STATED PROBLEM: Check each line of the listing for the word "that" and report how many lines contain it, giving nothing but the number.

DATA BLOCK:
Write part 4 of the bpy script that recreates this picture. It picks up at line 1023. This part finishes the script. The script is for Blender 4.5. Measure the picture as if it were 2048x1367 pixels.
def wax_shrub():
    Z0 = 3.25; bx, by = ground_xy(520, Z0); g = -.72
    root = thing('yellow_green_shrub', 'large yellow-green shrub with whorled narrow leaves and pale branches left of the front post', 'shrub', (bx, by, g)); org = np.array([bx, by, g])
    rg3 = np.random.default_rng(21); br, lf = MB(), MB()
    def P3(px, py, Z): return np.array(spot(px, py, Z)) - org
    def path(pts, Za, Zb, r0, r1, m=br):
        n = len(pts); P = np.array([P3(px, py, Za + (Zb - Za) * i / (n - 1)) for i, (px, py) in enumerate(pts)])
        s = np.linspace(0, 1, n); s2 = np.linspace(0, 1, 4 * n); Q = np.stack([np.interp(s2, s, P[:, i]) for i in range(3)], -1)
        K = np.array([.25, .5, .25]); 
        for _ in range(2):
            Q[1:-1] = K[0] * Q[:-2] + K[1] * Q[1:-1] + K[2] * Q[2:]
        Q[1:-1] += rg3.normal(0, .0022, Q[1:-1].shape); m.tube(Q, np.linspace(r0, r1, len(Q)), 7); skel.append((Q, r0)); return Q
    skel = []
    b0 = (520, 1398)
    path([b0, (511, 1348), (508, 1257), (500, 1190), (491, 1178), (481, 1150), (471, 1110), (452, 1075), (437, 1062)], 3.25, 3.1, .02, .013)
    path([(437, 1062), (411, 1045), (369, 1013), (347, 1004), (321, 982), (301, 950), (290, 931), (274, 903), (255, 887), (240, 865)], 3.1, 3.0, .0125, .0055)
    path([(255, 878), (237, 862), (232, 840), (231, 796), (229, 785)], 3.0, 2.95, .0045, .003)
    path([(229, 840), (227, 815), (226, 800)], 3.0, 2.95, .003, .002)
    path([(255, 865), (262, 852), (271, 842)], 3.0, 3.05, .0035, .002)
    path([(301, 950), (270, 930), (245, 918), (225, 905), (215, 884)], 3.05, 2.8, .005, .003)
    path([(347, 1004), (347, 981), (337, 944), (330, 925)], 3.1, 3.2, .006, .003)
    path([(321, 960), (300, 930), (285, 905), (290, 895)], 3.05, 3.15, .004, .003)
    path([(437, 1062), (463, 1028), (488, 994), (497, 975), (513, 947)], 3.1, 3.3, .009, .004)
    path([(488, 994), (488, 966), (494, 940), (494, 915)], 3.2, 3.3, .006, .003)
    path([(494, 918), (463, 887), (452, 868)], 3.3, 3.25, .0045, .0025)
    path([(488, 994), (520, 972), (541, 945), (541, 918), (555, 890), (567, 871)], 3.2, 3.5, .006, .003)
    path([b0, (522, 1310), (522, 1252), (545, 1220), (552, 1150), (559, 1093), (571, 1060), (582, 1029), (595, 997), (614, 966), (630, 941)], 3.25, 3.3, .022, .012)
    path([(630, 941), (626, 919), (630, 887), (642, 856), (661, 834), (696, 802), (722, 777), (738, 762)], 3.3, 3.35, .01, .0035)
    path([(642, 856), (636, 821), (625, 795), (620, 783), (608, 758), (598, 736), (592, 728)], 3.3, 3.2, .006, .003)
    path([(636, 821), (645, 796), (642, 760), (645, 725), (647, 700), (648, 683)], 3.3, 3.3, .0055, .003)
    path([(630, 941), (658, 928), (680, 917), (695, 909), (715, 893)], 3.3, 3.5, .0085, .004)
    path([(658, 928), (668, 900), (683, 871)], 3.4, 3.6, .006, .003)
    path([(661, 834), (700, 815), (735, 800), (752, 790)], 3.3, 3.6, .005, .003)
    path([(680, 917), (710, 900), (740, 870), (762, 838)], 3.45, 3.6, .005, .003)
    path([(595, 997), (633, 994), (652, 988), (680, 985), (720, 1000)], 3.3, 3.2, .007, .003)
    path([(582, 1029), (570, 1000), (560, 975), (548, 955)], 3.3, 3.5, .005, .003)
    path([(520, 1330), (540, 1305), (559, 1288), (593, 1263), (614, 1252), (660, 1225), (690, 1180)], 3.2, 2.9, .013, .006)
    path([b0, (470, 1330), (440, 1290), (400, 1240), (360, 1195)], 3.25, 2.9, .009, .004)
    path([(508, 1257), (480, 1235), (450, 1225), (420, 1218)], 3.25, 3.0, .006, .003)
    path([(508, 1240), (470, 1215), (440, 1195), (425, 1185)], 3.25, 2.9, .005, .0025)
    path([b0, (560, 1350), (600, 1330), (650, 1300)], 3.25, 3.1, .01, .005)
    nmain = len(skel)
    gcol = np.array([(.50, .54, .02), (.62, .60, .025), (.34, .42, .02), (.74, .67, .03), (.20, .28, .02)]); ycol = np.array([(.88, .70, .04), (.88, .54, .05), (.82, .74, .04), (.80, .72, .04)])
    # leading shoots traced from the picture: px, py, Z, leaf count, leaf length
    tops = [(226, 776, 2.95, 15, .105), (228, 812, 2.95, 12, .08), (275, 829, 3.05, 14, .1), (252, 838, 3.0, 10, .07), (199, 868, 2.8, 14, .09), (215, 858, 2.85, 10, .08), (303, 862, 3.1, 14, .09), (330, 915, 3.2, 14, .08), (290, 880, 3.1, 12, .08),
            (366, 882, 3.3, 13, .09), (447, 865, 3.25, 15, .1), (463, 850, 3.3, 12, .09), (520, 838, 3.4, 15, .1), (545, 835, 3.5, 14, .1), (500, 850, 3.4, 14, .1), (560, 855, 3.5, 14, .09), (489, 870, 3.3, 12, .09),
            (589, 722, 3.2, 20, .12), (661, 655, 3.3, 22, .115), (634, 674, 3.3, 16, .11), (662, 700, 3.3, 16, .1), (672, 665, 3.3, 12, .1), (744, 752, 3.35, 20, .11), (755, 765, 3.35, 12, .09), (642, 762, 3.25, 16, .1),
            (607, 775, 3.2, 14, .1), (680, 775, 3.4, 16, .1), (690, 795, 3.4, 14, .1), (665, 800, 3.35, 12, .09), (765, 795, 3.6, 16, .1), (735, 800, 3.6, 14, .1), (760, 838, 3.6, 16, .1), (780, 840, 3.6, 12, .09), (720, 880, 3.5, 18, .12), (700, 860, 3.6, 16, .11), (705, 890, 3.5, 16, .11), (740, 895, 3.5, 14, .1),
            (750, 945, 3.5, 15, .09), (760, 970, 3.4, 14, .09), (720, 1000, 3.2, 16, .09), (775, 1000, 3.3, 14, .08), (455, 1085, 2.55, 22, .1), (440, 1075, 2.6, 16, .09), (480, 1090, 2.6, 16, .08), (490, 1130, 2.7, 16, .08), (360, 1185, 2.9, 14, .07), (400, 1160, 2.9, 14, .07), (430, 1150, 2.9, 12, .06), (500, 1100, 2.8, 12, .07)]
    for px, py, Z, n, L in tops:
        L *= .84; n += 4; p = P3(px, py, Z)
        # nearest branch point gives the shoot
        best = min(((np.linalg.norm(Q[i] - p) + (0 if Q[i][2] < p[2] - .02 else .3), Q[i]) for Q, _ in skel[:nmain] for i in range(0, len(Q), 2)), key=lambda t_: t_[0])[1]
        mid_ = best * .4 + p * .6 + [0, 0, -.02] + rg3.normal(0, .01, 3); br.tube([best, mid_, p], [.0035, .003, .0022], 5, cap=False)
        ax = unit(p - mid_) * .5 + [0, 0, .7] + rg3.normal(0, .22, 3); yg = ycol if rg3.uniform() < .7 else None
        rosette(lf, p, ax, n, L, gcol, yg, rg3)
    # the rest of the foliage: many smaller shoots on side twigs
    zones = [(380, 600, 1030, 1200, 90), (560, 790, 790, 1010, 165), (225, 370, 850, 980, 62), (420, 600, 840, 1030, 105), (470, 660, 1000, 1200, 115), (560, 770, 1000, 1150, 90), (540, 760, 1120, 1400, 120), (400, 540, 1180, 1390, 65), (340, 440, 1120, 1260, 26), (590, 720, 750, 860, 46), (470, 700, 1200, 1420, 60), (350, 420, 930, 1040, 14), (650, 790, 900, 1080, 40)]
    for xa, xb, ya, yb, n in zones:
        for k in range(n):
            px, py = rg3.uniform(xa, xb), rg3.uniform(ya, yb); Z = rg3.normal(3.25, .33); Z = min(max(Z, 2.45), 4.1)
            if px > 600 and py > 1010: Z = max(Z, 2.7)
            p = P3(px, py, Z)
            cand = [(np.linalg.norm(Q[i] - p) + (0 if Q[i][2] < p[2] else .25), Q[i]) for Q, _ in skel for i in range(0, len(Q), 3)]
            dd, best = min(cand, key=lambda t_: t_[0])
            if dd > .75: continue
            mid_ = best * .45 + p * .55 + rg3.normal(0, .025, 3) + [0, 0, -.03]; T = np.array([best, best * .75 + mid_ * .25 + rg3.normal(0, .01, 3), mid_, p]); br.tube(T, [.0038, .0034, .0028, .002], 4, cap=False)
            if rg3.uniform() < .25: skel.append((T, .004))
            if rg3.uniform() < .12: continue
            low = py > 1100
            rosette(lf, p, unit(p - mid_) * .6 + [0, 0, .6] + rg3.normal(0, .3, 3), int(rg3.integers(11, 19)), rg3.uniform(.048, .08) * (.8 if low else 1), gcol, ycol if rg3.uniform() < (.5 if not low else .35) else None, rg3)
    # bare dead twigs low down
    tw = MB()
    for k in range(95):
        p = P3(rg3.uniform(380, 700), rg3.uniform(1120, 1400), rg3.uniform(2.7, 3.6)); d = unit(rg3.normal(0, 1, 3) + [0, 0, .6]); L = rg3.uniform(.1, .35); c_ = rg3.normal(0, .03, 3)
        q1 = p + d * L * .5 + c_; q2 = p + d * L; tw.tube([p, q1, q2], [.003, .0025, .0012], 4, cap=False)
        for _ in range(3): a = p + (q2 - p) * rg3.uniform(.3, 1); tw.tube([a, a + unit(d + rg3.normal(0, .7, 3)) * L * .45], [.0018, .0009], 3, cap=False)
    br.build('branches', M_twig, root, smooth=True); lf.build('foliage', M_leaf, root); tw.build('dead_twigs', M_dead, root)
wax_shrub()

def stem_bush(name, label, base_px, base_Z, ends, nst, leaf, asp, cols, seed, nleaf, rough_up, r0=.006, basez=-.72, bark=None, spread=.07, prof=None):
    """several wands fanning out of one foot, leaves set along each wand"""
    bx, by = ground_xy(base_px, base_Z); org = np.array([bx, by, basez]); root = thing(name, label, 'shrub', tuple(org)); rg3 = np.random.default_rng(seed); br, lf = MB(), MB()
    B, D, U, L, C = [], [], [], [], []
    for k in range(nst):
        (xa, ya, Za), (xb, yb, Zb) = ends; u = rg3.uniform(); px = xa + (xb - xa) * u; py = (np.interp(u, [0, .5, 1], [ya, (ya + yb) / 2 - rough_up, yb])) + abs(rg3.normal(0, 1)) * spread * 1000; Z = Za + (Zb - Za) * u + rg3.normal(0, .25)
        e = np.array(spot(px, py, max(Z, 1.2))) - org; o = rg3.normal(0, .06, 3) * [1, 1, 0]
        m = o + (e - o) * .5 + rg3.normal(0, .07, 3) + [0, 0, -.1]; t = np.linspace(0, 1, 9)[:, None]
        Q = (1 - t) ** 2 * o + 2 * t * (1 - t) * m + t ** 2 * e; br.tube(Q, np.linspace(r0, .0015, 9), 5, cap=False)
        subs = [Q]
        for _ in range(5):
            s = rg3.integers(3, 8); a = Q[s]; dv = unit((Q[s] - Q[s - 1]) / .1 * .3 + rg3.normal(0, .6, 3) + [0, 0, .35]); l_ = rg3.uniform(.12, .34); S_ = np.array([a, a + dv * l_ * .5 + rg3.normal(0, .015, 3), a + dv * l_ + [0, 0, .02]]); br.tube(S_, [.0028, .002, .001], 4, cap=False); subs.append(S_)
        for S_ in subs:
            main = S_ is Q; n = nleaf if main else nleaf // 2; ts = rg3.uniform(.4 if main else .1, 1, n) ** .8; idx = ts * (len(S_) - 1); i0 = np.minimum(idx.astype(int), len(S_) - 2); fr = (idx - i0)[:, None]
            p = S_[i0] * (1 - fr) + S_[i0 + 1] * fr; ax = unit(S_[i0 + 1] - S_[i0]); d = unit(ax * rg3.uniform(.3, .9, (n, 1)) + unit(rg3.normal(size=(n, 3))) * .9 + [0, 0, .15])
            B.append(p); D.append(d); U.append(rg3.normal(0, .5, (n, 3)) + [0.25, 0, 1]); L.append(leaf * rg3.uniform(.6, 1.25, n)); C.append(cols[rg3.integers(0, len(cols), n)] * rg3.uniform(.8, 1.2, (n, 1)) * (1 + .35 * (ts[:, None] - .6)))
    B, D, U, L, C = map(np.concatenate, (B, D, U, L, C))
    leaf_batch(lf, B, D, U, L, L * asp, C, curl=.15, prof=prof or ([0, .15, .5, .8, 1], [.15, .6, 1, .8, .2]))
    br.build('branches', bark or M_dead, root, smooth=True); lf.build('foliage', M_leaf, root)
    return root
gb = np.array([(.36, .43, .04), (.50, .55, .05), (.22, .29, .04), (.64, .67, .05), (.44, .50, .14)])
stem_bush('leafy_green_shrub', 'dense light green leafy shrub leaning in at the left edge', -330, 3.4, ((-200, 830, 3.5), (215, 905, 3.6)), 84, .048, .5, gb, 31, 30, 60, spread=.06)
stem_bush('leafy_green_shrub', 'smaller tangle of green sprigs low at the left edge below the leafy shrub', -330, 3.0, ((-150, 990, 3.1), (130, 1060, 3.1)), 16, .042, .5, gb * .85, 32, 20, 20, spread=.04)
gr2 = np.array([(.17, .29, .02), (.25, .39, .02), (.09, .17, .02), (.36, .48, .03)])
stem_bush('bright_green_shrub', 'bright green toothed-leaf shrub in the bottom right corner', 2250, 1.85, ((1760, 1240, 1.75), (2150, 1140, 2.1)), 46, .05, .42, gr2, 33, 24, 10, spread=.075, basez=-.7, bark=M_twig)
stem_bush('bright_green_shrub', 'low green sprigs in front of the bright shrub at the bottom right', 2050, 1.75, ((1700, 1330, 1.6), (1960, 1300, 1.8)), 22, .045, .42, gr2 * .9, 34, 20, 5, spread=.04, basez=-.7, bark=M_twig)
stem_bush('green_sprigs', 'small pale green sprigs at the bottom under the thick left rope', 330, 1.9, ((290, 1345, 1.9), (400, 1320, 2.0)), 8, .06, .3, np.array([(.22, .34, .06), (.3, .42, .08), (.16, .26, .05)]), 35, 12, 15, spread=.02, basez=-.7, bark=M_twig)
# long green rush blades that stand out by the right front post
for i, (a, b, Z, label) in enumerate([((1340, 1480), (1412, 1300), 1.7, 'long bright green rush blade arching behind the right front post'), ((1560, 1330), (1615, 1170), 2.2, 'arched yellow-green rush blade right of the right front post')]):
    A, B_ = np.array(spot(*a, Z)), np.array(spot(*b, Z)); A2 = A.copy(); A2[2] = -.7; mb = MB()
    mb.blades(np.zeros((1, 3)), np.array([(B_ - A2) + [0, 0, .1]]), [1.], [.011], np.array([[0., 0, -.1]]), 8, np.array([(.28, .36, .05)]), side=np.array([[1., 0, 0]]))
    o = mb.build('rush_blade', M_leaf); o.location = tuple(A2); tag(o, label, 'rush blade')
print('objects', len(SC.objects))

PROBLEM SOLUTION: 2